A necessidade de cobrir o rombo previdenciário vem sendo um dos principais motivos pelos quais o Brasil lidera o ranking mundial de juros reais e tem uma carga tributária de 40% do PIB. Não é por outra razão que o problema previdenciário se transformou no maior nó fiscal brasileiro. Em 1988, quando a Constituição foi promulgada, o INSS era superavitário e gastava com aposentadorias e pensões 2,5% do PIB; em 2006, dezoito anos depois, gasta entre 7,8% e 7,9% do PIB e produz um déficit equiparável ao dobro do lucro da Petrobras. É óbvio que o baixo crescimento da economia brasileira (2,5% do PIB, em média) também prejudica as contas da Previdência, como sustenta Khair. Mas isso não encerra a discussão. A experiência tem mostrado que o déficit previdenciário brasileiro aumenta mesmo em anos de fartura. Foi, por exemplo, o que ocorreu em 2004, quando o PIB saltou 4,9%, mas, mesmo assim, o rombo da Previdência pulou de 1,7% para 1,81% do PIB. Como isso ocorre? Por vários problemas que o trabalho do especialista dá como resolvidos ou ignora. O mais preponderante deles são os sucessivos aumentos reais (acima da inflação) concedidos ao salário mínimo durante os dois mandatos de Fernando Henrique Cardoso e os quatro anos de Lula. Como dois terços dos aposentados recebem um salário mínimo, as despesas do INSS explodiram, enquanto as receitas permaneceram praticamente estáveis. O Brasil tornou-se o único país do mundo onde aposentados recebem reajuste acima da inflação. Dado o histórico brasileiro de populismo previdenciário, se a economia crescer o que Khair supõe ser necessário para sanear a Previdência, é provável que os próximos presidentes se sentirão tentados a repassar parte da bonança para os aposentados.
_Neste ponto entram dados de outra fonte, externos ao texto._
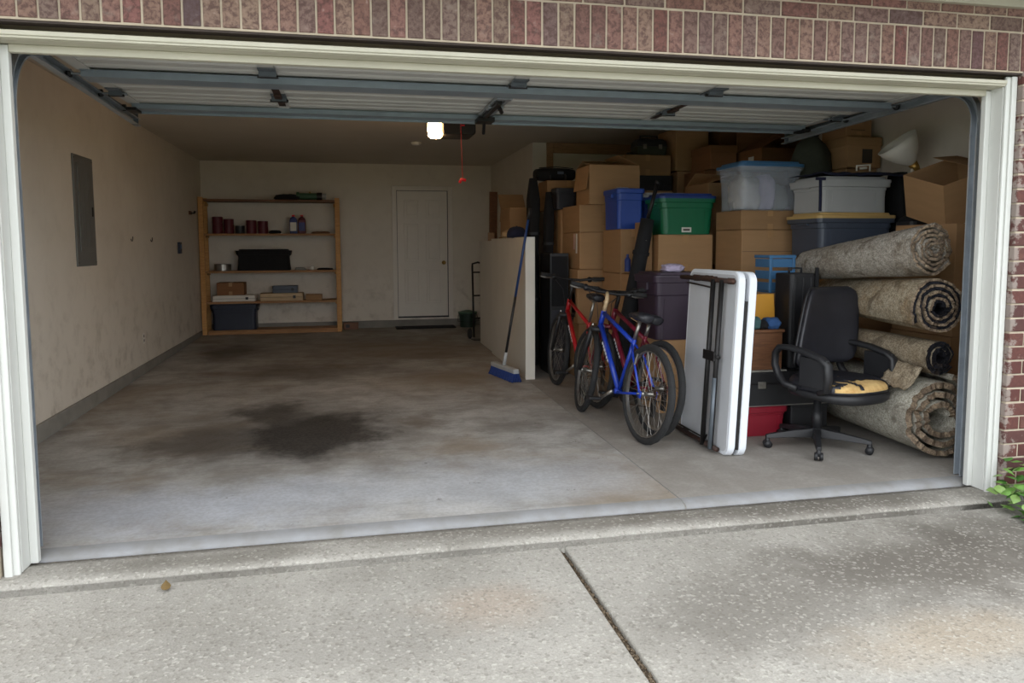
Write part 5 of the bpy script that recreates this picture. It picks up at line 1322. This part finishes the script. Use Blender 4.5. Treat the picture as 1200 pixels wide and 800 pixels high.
        MB().box(x + ox - .014, -.285, .46, x + ox + .014, -.065, .655).build('arm_panel', BLACKP, ar, bevel=.006)
office_chair()

# ------------------------------------------------------------------ ivy at the right jamb, dead leaf
def leaf_mesh(nm, mt):
    m = MB(); out = [(0, 0), (.35, .12), (.5, .38), (.36, .62), (.16, .8), (0, 1.0), (-.16, .8), (-.36, .62), (-.5, .38), (-.35, .12)]
    vs = [Vector((x * .9, y, -.18 * abs(x) ** 1.2 - .16 * y * y)) for x, y in out] + [Vector((0, .45, .03))]
    m.add(vs, [(i, (i + 1) % 10, 10) for i in range(10)]); me = bpy.data.meshes.new(nm); me.from_pydata(m.v, [], m.f); me.update(); me.materials.append(mt); return me
LM = [leaf_mesh('leaf', mt) for mt in LEAF]
def ivy():
    random.seed(21)
    root = thing('ivy_plant', 'bright green leafy weed growing at the foot of the right brick pier', 'plant', (5.06, -.37, -.15))
    for k in range(14):
        a = random.uniform(0, 6.28); r_ = random.uniform(.1, .3)
        tip = Vector((r_ * 1.2 * math.cos(a), r_ * .8 * math.sin(a), random.uniform(.15, .30)))
        MB().tube([(random.uniform(-.08, .08), random.uniform(-.05, .05), 0), tip * .6 + Vector((0, 0, .05)), tip], [.004, .003, .002], 5).build('stem', STEM, root)
    for k in range(280):
        u = random.uniform(-.24, .42); v = random.uniform(-.2, .15)
        top = .31 * max(0, 1 - ((u - .1) / .5) ** 2) * max(0, 1 - ((v - .1) / .45) ** 2) + .04
        o = bpy.data.objects.new('leaf', random.choice(LM)); COL.objects.link(o); o.parent = root
        o.location = (u, v, top * random.uniform(.45, 1.1)); s_ = random.uniform(.045, .075); o.scale = (s_, s_, s_)
        o.rotation_euler = (random.uniform(-.7, .5), random.uniform(-.5, .5), random.uniform(0, 6.28))
ivy()
o = bpy.data.objects.new('dead_leaf', leaf_mesh('dead_leaf', DEADLEAF)); COL.objects.link(o); o.location = (.60, -.36, dz(-.36) + .012); o.scale = (.045, .09, .04); o.rotation_euler = (.15, 0, .2); tag(o, 'single brown dead leaf lying on the driveway', 'leaf')
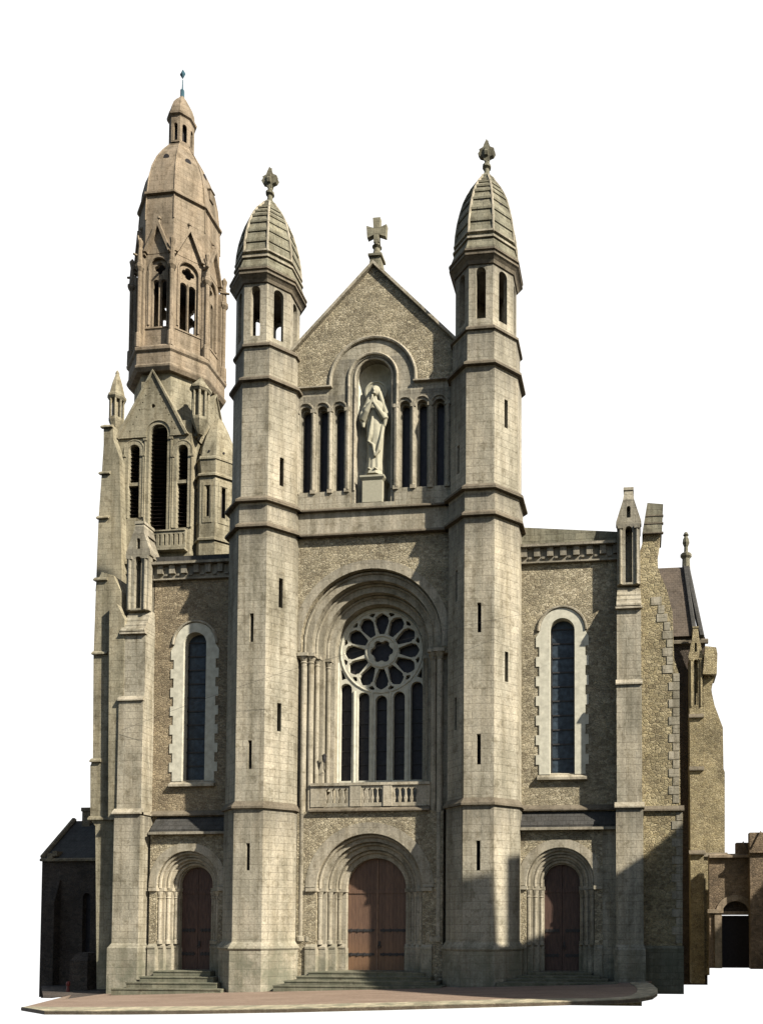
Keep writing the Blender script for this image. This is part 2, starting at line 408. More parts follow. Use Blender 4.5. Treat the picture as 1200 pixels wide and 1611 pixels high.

Há ainda o nó demográfico – também mais determinante dos problemas da Previdência do que o baixo crescimento da economia. Como será possível, somente com a expansão do PIB, sustentar no futuro o sistema atual de previdência que permita à classe média aposentar-se antes dos 55 anos tendo uma expectativa de vida escandinava? Segundo dados do IBGE, a população acima de 60 anos vai crescer 3,8% ao ano nos próximos 25 anos. Se isso se confirmar, e se muitos brasileiros continuarem a se aposentar aos 55 anos, não haverá taxa de crescimento viável para segurar tanta demanda, por tanto tempo, de benefícios previdenciários.

Um dos maiores defensores de uma ampla reforma da Previdência, o deputado Delfim Netto fez os cálculos e concluiu que, mantidas as atuais condições de crescimento da economia brasileira, o sistema previdenciário estará insustentável em poucos anos. Delfim diz que, em se tratando de projeções previdenciárias, se recomenda não sacar da cartola variáveis muito distantes da realidade. "Não que o papel não aceite. Ele aceita tudo. Inclusive equações exponenciais que se prestam a resolver todos os problemas do mundo – desde, é claro, que se ajeitem as variáveis direitinho, de forma a se atingir o objetivo desejado", diz ele. Khair parece ter ajeitado direitinho a variável do crescimento. Só não explicou como adaptá-la à realidade.